__What is required__.
Set down exactly the lines of the listing below, please, beginning with the first and ending with the line that holds "relative to the eye".

__Collected material__.

>>>>>

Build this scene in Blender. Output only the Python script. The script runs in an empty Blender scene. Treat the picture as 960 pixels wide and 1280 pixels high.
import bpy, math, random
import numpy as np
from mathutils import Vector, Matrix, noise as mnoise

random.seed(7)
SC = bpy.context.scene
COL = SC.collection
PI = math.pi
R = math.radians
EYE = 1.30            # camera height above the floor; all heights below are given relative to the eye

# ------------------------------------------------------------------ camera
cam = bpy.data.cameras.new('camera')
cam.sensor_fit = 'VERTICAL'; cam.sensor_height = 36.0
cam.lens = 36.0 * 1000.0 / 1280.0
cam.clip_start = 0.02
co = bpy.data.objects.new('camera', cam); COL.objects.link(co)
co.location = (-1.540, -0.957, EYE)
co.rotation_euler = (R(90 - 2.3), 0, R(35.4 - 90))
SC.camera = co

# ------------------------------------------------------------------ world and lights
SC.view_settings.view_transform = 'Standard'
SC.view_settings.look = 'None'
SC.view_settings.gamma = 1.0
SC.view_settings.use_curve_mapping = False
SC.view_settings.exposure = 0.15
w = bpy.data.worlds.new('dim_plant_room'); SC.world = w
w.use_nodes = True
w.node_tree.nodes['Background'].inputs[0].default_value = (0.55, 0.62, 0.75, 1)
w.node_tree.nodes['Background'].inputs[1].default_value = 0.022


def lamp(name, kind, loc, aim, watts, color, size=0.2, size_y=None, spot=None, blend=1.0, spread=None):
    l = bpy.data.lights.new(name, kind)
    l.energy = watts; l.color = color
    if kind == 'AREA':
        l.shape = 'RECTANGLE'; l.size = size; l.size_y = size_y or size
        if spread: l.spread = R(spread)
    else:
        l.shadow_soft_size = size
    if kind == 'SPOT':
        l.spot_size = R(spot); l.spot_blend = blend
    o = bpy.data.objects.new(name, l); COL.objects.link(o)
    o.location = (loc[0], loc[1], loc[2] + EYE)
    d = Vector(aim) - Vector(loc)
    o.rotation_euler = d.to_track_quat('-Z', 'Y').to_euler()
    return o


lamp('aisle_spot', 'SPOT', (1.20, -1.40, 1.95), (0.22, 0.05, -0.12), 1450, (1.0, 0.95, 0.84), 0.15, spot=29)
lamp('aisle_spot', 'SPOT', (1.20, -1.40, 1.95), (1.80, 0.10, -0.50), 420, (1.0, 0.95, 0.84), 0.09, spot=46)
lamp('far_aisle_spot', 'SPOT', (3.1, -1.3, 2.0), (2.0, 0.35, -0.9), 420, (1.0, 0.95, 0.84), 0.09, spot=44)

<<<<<

__The result__.
Build this scene in Blender. Output only the Python script. The script runs in an empty Blender scene. Treat the picture as 960 pixels wide and 1280 pixels high.
import bpy, math, random
import numpy as np
from mathutils import Vector, Matrix, noise as mnoise

random.seed(7)
SC = bpy.context.scene
COL = SC.collection
PI = math.pi
R = math.radians
EYE = 1.30            # camera height above the floor; all heights below are given relative to the eye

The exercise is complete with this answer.